There are several methods of getting the under hood temps down one of the most effective is using stainless steel or ceramic coated headers if your budget can stand the cost of these. They do a lot to keep the heat inside the pipes and out of the engine room. The next, but very effective, thing is to wrap the headers with heat tape which is also quite budget friendly.


Bogie
 
#11 ·
My Suburu has one that looks very ,uch like that last pic except it terminates with a cone style filter in front of the RF tire. The inner wheel liner got a cut in it and water would splash on the filter so rain driving wasn't very good untill I made a box for it.

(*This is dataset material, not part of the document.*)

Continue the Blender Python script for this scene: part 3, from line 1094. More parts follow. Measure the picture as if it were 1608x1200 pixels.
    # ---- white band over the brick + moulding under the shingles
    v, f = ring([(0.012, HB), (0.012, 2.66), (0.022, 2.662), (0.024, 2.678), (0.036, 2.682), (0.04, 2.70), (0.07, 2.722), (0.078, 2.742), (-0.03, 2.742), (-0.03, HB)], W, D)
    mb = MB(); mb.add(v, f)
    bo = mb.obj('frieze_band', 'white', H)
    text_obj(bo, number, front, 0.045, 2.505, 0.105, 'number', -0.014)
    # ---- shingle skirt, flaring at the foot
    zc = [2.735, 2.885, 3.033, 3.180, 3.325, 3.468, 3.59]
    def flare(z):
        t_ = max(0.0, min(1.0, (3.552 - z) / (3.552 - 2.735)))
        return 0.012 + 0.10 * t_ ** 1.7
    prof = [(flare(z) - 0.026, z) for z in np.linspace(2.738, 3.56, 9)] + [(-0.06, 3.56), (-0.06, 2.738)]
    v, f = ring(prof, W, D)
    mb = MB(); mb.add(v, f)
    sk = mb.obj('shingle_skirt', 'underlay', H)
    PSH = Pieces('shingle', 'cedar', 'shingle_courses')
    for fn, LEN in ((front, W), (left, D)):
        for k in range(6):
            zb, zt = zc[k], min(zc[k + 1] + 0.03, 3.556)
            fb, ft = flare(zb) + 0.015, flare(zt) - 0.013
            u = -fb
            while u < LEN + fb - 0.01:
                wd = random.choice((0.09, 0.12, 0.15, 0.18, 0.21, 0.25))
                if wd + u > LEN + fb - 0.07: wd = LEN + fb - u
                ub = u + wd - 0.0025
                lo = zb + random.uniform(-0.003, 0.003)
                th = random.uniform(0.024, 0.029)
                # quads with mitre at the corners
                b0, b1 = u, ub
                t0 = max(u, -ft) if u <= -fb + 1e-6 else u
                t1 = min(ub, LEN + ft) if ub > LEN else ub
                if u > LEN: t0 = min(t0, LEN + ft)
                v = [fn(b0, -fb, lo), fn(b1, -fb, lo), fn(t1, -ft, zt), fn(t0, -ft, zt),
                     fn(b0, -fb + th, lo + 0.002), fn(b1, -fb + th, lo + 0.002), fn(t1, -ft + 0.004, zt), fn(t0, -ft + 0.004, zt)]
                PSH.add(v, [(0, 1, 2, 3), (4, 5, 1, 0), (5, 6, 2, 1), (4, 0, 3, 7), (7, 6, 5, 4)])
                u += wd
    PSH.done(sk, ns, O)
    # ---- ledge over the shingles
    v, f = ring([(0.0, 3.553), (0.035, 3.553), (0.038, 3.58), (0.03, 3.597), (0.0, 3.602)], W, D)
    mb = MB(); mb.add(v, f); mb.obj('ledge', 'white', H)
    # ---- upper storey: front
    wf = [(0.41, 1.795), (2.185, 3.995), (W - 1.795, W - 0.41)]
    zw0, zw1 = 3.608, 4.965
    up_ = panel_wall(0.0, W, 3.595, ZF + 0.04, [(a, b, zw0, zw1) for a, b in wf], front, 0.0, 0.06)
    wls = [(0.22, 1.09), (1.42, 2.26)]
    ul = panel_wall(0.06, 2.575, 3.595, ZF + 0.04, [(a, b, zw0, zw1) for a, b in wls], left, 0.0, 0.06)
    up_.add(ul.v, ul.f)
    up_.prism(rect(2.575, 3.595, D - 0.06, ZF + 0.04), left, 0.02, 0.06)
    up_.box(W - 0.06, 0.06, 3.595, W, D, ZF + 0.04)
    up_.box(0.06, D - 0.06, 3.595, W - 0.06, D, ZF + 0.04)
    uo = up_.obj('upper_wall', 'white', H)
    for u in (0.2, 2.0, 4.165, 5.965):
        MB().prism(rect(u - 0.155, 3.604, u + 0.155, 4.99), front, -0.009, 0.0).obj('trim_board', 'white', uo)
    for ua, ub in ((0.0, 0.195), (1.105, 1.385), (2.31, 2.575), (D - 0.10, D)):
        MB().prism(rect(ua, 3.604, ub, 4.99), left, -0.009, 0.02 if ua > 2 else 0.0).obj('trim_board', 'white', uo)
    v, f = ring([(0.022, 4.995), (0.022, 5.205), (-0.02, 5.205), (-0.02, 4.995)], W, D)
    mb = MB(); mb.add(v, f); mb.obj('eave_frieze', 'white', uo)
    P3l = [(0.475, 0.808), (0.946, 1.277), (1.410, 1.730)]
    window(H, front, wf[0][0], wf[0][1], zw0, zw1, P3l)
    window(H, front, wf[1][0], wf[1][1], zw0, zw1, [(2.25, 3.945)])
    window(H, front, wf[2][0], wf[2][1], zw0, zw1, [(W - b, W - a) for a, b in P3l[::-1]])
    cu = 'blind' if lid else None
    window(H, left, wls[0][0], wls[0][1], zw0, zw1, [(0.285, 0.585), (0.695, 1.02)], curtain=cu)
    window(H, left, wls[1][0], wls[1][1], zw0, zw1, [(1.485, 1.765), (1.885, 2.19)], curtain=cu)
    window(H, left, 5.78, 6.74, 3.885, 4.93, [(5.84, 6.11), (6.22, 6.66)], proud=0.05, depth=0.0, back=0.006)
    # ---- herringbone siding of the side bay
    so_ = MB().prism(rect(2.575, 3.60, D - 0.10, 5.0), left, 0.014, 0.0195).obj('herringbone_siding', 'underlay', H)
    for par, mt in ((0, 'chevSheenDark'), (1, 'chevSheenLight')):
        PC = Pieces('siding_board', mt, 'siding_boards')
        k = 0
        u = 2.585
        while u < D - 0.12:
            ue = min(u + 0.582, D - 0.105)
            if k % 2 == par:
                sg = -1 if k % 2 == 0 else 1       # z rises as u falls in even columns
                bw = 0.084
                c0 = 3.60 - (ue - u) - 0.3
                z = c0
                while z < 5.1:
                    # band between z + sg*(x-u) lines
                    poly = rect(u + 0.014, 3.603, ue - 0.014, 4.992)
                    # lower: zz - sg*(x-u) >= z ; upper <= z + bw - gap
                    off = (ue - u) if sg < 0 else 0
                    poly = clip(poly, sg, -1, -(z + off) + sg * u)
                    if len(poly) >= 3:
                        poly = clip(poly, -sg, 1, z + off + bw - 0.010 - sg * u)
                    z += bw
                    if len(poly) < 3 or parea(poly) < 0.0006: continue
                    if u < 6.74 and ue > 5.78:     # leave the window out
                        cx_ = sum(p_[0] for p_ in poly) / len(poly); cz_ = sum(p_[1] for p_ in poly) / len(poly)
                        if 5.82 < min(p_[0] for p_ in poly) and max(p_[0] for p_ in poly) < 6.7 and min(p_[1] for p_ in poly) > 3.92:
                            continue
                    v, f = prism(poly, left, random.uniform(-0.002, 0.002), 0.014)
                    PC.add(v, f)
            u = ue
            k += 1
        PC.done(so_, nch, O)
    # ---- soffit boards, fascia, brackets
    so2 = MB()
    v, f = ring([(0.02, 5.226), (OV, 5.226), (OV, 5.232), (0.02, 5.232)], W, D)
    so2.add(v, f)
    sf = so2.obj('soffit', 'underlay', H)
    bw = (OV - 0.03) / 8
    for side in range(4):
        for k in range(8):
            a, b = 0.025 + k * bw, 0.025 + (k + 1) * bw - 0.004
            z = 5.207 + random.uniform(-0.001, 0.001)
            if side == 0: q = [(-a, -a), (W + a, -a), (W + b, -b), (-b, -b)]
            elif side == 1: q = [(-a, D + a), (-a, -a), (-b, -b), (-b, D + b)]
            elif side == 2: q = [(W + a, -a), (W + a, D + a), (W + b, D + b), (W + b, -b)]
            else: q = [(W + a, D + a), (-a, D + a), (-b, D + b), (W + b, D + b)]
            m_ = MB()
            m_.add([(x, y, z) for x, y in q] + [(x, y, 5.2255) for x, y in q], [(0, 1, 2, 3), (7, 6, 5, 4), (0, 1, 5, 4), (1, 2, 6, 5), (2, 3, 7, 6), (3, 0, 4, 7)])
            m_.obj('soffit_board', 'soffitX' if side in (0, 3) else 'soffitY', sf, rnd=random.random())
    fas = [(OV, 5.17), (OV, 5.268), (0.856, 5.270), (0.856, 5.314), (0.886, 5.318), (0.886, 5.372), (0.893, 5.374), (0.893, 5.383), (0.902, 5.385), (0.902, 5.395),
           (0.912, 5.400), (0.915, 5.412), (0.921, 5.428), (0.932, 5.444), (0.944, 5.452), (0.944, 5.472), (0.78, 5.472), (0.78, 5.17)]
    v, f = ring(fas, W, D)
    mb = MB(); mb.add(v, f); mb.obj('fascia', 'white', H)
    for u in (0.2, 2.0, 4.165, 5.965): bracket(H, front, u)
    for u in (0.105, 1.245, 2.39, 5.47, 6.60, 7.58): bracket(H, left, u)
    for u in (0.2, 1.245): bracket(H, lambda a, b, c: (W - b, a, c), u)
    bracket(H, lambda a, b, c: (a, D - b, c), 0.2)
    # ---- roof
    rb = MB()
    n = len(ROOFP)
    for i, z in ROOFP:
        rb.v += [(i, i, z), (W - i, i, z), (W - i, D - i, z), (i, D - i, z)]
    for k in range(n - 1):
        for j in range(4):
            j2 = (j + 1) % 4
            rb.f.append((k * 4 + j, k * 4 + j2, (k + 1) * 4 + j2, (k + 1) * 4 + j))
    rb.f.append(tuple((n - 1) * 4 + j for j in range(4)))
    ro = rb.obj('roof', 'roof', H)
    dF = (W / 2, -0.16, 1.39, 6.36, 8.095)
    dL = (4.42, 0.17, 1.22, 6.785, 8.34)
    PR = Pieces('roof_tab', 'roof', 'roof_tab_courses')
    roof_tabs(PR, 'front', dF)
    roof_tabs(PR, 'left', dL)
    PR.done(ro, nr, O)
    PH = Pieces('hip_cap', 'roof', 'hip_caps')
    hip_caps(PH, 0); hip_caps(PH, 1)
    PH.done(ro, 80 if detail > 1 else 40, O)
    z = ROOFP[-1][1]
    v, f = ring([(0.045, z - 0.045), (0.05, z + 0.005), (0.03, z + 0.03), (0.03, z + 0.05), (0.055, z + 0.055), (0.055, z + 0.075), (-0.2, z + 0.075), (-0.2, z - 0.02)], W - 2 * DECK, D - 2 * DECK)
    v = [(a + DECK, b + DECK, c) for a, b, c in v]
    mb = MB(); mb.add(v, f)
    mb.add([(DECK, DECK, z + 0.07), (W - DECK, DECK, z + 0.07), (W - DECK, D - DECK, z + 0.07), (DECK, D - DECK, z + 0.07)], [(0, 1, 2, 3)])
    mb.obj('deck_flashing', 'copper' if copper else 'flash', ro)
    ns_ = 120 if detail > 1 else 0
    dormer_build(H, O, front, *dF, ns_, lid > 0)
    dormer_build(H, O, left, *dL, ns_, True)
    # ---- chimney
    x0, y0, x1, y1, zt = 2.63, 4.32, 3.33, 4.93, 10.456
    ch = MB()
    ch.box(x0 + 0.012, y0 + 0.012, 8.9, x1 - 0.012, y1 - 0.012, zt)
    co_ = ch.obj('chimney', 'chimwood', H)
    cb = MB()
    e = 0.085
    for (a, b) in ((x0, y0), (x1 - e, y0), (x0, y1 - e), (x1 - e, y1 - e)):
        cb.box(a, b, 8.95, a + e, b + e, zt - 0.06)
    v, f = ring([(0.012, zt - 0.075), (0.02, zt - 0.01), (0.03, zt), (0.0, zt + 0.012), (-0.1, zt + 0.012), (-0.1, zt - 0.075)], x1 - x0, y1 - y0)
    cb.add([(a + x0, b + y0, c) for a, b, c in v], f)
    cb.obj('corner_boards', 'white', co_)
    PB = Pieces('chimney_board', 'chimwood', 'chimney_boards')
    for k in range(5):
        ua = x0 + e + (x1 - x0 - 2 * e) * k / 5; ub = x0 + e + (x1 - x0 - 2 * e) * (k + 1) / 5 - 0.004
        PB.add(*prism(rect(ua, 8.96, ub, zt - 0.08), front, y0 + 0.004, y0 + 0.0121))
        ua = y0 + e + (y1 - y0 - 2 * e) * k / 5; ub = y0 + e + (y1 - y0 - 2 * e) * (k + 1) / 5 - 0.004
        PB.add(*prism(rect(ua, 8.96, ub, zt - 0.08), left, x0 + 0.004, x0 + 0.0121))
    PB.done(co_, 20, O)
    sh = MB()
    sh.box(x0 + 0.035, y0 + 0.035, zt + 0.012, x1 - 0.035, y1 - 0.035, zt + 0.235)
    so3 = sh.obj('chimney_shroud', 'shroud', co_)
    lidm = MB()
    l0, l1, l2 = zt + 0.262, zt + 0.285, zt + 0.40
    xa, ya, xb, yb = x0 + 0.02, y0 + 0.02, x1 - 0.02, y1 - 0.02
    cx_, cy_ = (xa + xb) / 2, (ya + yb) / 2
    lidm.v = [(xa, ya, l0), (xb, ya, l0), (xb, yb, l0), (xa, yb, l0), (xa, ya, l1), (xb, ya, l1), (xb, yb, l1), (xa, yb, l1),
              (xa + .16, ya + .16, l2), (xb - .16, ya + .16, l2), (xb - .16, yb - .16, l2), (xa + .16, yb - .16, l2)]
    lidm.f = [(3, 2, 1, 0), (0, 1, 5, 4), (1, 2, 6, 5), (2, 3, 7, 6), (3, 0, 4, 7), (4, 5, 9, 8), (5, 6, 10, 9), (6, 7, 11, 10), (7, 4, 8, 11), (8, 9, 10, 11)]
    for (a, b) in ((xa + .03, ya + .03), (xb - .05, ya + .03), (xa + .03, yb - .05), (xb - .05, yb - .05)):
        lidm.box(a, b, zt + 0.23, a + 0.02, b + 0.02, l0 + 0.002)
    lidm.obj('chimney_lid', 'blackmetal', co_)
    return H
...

K@N are pretty old school with the washable and reusable R2C filter that flow better and filter better.
 
#14 · (Edited)
I made a performance comparison with the carburation on my 1969 Firebird 400 w/ 4-speed. The original equipment was a 700/800 CFM Rochester Q-jet with secondary opening limit lever. That device was only installed for vehicles measured by 1967-1970 HP/weight insurance rating. If not for the secondary opening limit lever, a 1967-1970 Firebird 400 would be in the same insurance category as a 1967-1970 Corvette. That insurance rate cost about $1500 per year..


The lever in place limited a 800 CFM Q-jet to 700 cfm. Of course, I removed the device with tin snips to achieve 800 CFM at WOT with the Q-jet. After installing a Crane Z-500 solid flat tappet cam, 428 full size Pontiac exhaust manifolds, chambered dual exhaust, and a 4.33 rear gear, I thought I could use carburation with more CFM, ........."Mores Law".

I installed a friends 1966 Pontiac Tri-Power set up and lost 0.5 second ET. I reinstalled the modified 800 CFM Q-jet and regained the ET I lost with the tri-power.

The 1966 Pontiac tri-power with Rochester 2G, 2GC, 2G carburetors flows about 675 CFM at WOT but it sure looks cool when you pop the hood.